**Task to carry out:** Find the lines of data that contain the string "picture", then list them.

** START **

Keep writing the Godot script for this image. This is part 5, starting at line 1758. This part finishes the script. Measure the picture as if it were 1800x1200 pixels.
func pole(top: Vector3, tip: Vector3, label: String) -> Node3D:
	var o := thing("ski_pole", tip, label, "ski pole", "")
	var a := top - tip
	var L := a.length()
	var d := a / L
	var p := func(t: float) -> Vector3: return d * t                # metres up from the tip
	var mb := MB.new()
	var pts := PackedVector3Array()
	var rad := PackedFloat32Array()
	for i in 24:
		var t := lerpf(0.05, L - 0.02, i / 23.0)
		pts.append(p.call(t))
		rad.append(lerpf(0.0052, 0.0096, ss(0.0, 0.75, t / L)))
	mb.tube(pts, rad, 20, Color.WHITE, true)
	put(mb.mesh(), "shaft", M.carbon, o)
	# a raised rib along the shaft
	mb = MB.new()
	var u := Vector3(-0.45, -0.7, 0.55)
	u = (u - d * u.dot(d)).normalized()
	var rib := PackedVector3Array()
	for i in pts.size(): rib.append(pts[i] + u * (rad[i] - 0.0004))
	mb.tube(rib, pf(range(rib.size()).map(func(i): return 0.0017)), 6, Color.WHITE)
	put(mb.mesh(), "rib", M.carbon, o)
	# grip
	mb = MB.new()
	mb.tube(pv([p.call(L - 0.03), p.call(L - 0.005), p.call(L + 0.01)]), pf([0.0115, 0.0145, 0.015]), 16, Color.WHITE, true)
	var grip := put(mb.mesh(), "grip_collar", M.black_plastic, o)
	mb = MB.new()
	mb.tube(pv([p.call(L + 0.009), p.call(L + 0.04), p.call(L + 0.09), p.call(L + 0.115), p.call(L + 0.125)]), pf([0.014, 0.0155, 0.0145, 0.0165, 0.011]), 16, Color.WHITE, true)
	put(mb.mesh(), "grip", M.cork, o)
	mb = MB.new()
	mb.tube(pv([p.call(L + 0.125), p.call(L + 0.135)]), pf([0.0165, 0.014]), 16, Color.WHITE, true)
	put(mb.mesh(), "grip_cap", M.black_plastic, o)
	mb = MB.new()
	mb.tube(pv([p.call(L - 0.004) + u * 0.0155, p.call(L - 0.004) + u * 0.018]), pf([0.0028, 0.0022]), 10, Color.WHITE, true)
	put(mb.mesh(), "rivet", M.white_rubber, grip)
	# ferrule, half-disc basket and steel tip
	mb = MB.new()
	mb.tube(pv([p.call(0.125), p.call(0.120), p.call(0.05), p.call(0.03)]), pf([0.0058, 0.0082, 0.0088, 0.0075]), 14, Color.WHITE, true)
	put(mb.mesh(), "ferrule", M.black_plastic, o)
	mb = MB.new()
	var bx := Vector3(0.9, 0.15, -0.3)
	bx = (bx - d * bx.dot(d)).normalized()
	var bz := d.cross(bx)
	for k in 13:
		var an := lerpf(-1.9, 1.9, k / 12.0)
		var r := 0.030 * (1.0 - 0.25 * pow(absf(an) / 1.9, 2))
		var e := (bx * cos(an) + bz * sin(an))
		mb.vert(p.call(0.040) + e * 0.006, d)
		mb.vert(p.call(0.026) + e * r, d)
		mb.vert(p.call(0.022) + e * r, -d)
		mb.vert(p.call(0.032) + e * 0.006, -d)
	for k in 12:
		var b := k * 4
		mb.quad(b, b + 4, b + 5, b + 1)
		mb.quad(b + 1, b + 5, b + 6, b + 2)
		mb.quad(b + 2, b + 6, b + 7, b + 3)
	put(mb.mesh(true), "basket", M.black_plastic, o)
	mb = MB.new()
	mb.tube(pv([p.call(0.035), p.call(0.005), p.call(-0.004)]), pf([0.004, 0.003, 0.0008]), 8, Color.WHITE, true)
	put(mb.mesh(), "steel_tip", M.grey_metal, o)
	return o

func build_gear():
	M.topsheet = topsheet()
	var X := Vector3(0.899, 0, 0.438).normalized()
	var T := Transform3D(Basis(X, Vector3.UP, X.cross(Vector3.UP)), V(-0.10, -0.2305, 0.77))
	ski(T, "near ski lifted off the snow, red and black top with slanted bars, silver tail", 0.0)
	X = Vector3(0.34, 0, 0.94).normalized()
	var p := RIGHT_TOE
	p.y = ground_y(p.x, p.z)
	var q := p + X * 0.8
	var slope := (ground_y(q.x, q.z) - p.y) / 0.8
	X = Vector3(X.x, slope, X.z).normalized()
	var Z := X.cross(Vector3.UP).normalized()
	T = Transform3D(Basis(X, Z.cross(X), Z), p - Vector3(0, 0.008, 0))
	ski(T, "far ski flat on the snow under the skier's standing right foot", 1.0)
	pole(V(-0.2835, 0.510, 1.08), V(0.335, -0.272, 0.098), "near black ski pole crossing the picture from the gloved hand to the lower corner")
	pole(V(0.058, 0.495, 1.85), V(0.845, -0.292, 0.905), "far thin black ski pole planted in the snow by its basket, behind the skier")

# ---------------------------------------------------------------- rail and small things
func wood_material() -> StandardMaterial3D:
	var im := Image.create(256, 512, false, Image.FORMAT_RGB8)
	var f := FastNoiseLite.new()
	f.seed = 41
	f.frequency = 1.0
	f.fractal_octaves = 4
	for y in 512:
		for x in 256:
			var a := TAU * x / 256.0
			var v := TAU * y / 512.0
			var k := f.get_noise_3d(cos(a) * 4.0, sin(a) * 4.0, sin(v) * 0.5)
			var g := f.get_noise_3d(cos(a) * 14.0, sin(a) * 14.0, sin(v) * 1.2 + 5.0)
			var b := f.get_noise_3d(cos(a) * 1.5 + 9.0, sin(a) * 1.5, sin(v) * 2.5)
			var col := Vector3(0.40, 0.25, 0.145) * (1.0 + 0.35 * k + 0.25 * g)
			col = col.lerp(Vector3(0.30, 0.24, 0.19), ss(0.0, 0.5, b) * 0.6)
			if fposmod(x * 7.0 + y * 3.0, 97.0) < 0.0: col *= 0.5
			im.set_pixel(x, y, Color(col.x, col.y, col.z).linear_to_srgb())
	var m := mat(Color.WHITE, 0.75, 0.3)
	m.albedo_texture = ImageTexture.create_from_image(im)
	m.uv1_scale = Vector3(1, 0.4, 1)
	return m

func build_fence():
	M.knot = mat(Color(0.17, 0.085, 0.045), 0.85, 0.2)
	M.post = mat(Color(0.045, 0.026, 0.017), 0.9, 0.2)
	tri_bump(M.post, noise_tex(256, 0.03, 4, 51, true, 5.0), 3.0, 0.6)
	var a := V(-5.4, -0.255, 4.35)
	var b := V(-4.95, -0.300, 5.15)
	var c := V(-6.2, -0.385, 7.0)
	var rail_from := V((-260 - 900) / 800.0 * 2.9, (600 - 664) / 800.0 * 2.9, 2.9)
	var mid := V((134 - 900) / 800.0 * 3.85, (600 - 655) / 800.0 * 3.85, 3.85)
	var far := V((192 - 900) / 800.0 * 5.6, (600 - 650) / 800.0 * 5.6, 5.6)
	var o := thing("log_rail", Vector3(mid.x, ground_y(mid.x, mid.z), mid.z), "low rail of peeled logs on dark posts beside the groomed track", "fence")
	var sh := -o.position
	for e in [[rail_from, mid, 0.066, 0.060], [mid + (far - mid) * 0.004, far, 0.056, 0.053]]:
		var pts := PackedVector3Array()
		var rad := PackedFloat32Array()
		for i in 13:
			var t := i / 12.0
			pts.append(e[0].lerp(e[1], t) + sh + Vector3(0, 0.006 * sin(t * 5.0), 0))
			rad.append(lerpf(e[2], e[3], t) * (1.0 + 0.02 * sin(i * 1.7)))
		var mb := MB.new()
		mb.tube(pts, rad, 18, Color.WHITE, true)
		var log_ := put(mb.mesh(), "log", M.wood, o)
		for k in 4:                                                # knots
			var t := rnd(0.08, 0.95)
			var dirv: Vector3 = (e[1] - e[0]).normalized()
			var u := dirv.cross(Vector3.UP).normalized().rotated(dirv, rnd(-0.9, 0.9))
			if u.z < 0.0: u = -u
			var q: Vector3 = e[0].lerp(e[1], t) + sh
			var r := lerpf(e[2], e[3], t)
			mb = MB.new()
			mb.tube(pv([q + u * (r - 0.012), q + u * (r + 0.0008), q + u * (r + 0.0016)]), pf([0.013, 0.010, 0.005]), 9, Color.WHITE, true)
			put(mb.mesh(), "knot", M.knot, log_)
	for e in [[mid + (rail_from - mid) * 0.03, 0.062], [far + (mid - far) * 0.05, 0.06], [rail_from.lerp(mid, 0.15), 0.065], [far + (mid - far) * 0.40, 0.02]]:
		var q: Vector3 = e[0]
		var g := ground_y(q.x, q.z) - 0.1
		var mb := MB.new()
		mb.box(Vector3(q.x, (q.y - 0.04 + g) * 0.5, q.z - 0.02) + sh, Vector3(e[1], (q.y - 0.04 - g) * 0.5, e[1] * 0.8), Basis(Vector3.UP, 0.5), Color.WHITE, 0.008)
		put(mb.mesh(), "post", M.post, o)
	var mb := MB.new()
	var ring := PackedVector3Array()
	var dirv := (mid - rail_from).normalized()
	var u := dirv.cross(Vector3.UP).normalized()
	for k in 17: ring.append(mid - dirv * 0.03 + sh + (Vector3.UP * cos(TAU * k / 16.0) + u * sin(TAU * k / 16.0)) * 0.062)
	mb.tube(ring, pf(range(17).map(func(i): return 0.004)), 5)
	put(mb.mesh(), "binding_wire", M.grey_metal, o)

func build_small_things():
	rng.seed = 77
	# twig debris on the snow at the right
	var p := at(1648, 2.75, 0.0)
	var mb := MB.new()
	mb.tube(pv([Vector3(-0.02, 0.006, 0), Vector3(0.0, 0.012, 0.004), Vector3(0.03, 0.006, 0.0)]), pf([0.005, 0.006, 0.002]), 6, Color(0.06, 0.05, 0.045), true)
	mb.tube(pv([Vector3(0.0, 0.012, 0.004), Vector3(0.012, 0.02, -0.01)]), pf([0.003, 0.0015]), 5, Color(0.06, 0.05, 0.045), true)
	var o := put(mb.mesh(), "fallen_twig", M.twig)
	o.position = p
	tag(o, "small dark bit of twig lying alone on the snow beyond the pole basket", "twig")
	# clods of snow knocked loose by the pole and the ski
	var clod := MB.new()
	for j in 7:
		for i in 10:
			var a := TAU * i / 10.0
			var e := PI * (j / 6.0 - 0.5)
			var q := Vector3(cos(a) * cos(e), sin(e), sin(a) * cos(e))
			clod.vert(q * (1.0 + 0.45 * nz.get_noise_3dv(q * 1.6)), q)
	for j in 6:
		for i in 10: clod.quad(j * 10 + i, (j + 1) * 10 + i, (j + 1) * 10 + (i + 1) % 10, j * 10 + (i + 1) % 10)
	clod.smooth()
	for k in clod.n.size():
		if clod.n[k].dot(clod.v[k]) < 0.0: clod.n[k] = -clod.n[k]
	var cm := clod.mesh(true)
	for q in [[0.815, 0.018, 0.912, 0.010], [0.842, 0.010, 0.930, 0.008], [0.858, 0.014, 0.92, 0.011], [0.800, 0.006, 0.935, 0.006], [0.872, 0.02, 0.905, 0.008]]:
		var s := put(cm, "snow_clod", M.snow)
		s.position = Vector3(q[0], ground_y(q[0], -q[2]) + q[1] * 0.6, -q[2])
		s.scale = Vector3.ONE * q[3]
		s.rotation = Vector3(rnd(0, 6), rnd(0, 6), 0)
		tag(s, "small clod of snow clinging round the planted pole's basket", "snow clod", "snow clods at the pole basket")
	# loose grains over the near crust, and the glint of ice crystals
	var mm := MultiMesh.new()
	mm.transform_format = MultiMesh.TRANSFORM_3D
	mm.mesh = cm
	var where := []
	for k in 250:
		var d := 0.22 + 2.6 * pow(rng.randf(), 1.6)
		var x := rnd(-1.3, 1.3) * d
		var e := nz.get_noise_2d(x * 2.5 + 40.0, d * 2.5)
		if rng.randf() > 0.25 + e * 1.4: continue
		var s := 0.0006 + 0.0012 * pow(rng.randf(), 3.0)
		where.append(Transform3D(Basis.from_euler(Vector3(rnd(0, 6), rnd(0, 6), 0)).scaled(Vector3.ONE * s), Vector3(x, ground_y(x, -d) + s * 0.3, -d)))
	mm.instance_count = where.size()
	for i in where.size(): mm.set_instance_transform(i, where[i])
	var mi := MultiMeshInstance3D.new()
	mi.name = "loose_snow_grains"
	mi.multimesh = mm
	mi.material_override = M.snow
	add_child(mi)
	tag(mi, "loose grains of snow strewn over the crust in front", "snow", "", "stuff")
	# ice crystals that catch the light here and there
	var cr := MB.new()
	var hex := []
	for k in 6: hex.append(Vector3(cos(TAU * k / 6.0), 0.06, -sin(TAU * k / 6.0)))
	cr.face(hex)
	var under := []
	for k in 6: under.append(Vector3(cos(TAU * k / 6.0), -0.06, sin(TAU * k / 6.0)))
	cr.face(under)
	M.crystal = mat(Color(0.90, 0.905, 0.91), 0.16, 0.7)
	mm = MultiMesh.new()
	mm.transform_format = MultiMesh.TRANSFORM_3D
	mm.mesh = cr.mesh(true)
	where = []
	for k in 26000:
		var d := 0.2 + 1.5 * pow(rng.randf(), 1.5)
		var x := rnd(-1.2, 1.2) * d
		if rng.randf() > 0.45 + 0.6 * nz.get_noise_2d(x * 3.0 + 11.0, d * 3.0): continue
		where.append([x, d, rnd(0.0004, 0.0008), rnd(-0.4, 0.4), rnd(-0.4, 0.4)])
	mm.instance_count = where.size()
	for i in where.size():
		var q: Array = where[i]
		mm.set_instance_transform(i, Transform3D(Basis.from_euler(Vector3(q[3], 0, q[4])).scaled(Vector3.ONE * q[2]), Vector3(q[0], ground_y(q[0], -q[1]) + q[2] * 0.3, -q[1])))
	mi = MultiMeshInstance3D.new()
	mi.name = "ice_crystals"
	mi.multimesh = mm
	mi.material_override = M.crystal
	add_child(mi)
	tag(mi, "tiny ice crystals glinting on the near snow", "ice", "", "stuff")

** END **

**Correct answer:**
Keep writing the Godot script for this image. This is part 5, starting at line 1758. This part finishes the script. Measure the picture as if it were 1800x1200 pixels.
	pole(V(-0.2835, 0.510, 1.08), V(0.335, -0.272, 0.098), "near black ski pole crossing the picture from the gloved hand to the lower corner")